¿Ajeno Siempre Será (Foreigners Forever)?: (Un)Making Dominican/Haitian Identity and Implications of Human Rights and Modernity

2016 
This article examines Dominican state actions leading up to the September 23rd, 2013 constitutional court decision in Dominican Republic which changed the country’s citizenship policy and applied it retroactively to 1929. This amendment violates their own Constitution and several human rights laws because it creates over a quarter of a million stateless people within the Dominican Republic, a majority of whom are of Haitian descent.

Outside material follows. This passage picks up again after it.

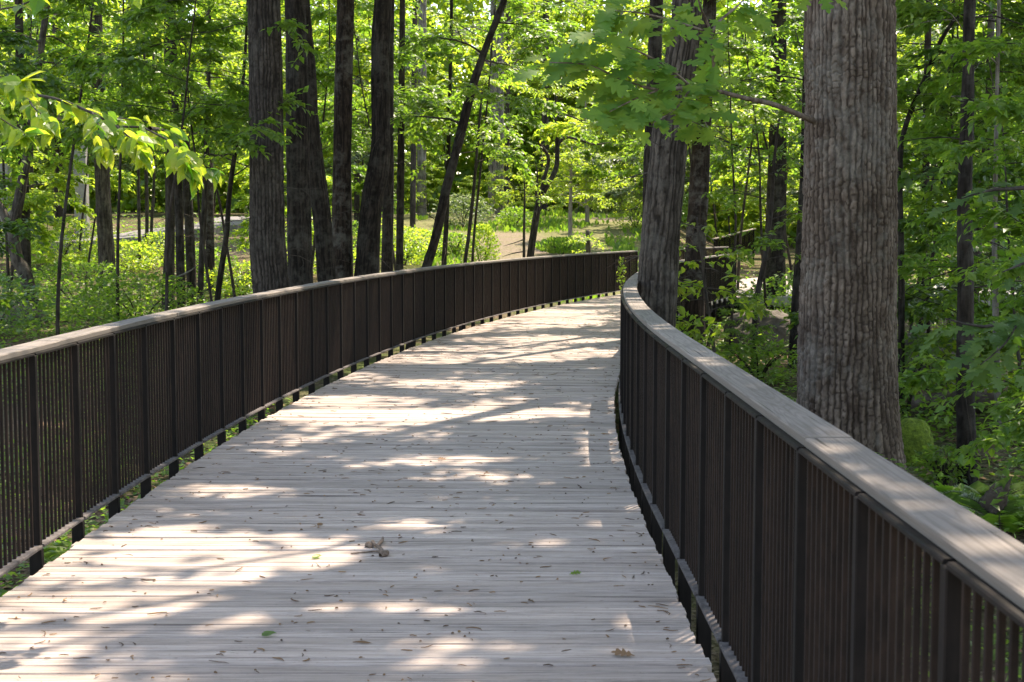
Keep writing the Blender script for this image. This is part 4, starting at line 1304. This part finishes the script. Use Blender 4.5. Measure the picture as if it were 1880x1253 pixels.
def oak_branch():
    rng = np.random.default_rng(23)
    base = np.array(oak.location)
    mb = MB()
    main = np.array([at(1500, 226, 11.65), at(1474, 214, 11.5), at(1420, 192, 11.2), at(1370, 181, 10.9), at(1315, 167, 10.6), at(1270, 160, 10.2), at(1210, 165, 9.9), at(1150, 150, 9.6), at(1080, 120, 9.4), at(1010, 115, 9.2)])
    up1 = np.array([at(1318, 168, 10.6), at(1312, 130, 10.5), at(1306, 75, 10.5), at(1300, 45, 10.5), at(1285, 10, 10.4), at(1275, -40, 10.4)])
    up2 = np.array([at(1306, 60, 10.5), at(1325, 35, 10.6), at(1350, 15, 10.7), at(1380, -15, 10.8)])
    s1 = np.array([at(1270, 160, 10.2), at(1220, 120, 9.8), at(1150, 85, 9.5), at(1080, 60, 9.2)])
    s2 = np.array([at(1210, 165, 9.9), at(1160, 185, 9.5), at(1120, 205, 9.2)])
    s3 = np.array([at(1315, 167, 10.6), at(1290, 200, 10.2), at(1300, 240, 9.9)])
    s4 = np.array([at(1302, 60, 10.5), at(1240, 40, 10.1), at(1180, 25, 9.8), at(1130, 20, 9.5)])
    s5 = np.array([at(1270, 160, 10.2), at(1240, 200, 9.7), at(1200, 225, 9.4)])
    pos, dr = [], []
    for q, (s, r0, cnt) in enumerate(((main, .026, 78), (up1, .018, 14), (up2, .013, 16), (s1, .010, 46), (s2, .008, 28), (s3, .008, 14), (s4, .010, 36), (s5, .008, 26))):
        V, F, A = tube(s - base, np.linspace(r0, .004, len(s)), 9, 40, lumpy=.12, seed=q); mb.add(V, F, A)
        C = catmull(s, 60); T = norm(np.gradient(C, axis=0))
        lo = 26 if q == 0 else 14
        for _ in range(cnt):
            i = int(rng.integers(lo, 60))
            if q == 0 and C[i][0] > at(1300, 160, 10.5)[0]: continue
            a = rng.normal(0, 1.0)
            v = np.array([T[i][0] * math.cos(a) - T[i][1] * math.sin(a), T[i][0] * math.sin(a) + T[i][1] * math.cos(a), rng.uniform(-.75, .1)])
            pos.append(C[i] - base + v * rng.uniform(.02, .14) + rng.normal(0, .03, 3)); dr.append(v)
    pos, dr = np.array(pos), np.array(dr); n = len(pos)
    nm = rng.normal(0, .24, (n, 3)) + np.array([0, -.8, 1.])
    b = link("branch", mb.build("branch", BARK["oak"], smooth=True), oak)
    tag(b, "low leafy limb growing out to the left over the boardwalk")
    link("leaves", leaf_mesh("leaves", pos, dr, nm, rng.uniform(.15, .23, n), "oak", LEAF["oak"], rng.random(n)), b)
    # a few leaves hanging at the top of the frame in front of the trunk
    pos = np.array([at(1490, -12, 9.6), at(1505, -15, 9.6), at(1520, -12, 9.7), at(1482, -16, 9.6)]) - base
    dr = np.array([[-.4, -.2, -.5], [.2, -.3, -.5], [.6, -.1, -.4], [-.8, .1, -.2]])
    link("top_leaves", leaf_mesh("top_leaves", pos, dr, np.tile([0, -.5, 1.], (4, 1)), np.full(4, .17), "oak", LEAF["oak"], rng.random(4)), b)
oak_branch()

# ------------------------------------------------------------------ shrubs, ferns, stones, logs
def bush_mesh(seed, r, h, n, size, kind, upright=.2):
    rng = np.random.default_rng(seed)
    a = rng.uniform(0, 6.28, n); u = rng.random(n) ** .5; z = rng.random(n)
    prof = np.sin(np.clip(z * .9 + .1, 0, 1) * 3.0) ** .6
    rr = r * u * prof * (.75 + .5 * fbm(a * 1.5, z * 4, seed))
    pos = np.stack([rr * np.cos(a), rr * np.sin(a), h * z + .05], -1)
    dr = np.stack([np.cos(a), np.sin(a), np.full(n, upright)], -1) + rng.normal(0, .5, (n, 3))
    nm = rng.normal(0, .5, (n, 3)) + np.array([0, 0, 1.])
    return leaf_mesh("foliage", pos, dr, nm, rng.uniform(.6, 1.2, n) * size, kind, None, rng.random(n))

def shrub(name, label, px, d, r, h, n, size, leaf, seed, kind="simple", cat="shrub", group=None, upright=.2):
    x = (px - CX) / FPX * d
    root = thing(name, label, cat, (x, d, float(ground_z(x, d))), 0, group)
    me = bush_mesh(seed, r, h, n, size, kind, upright); me.materials.append(LEAF[leaf])
    link("foliage", me, root)
    rng = np.random.default_rng(seed); mb = MB()
    for q in range(7):
        a = rng.uniform(0, 6.28)
        V, F, A = tube(np.array([[0, 0, -.1], [.2 * r * math.cos(a), .2 * r * math.sin(a), .4 * h], [.6 * r * math.cos(a), .6 * r * math.sin(a), .85 * h]]), np.array([.02, .014, .005]), 5, 8)
        mb.add(V, F, A)
    link("stems", mb.build("stems", BARK["dark"]), root)

shrub("evergreen_shrub", "dense upright yellow green shrub behind the left railing right of the slanting trunk", 886, 42, .55, 1.75, 2600, .09, "bright", 401, upright=.9)
shrub("round_shrub", "round blue grey shrub at the back of the clearing", 1118, 70, 1.1, 1.7, 1500, .16, "pine", 402)
shrub("sunlit_shrub", "sunlit yellow green shrub in front of the pavilion at far left", 110, 47, 1.9, 1.5, 2600, .14, "bright", 403)
shrub("sunlit_shrub", "yellow green low shrub beside the tall grey brown trunk", 225, 45, 1.4, .9, 1700, .13, "bright", 404)
shrub("leafy_bush", "green leafy bush just left of the grey brown trunk", 150, 33, 1.5, 1.3, 2200, .12, "mid", 405)
shrub("leafy_bush", "broad green bush in front of the grey brown trunk", 255, 29, 1.4, 1.05, 2200, .11, "mid", 406)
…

The court and government officials argue that this is not racist nor a human rights violation by citing the “in transit” clause in their 1929 citizenship policy, Article 9 of the Haitian constitution and espousing nativist arguments that question immigrants capacity to assimilate and to progress the nation towards Dominican ideals of “modernity.” I argue that the constitutional decision is part of a long-standing “pro urban, light-skinned non-Haitian, non-poor” tradition of Dominican governments and the minority elites which disguise power-seeking, racist and discriminatory policies that systematically disenfranchised Haitians, Dominicans of Haitian descent, the poor rural communities and ultimately the Dominican identity. These actions fall in line with generations of Dominican nationalist discourse and practice that changes the factors of Dominican identity by defining who has the right to belong to the nation-state. In this article, I will examine the case of the Japanese immigrant community in the Dominican Republic and in doing so highlight the contradictions in and implication of inherent of the 2013 Dominican Constitutional Court Amendment.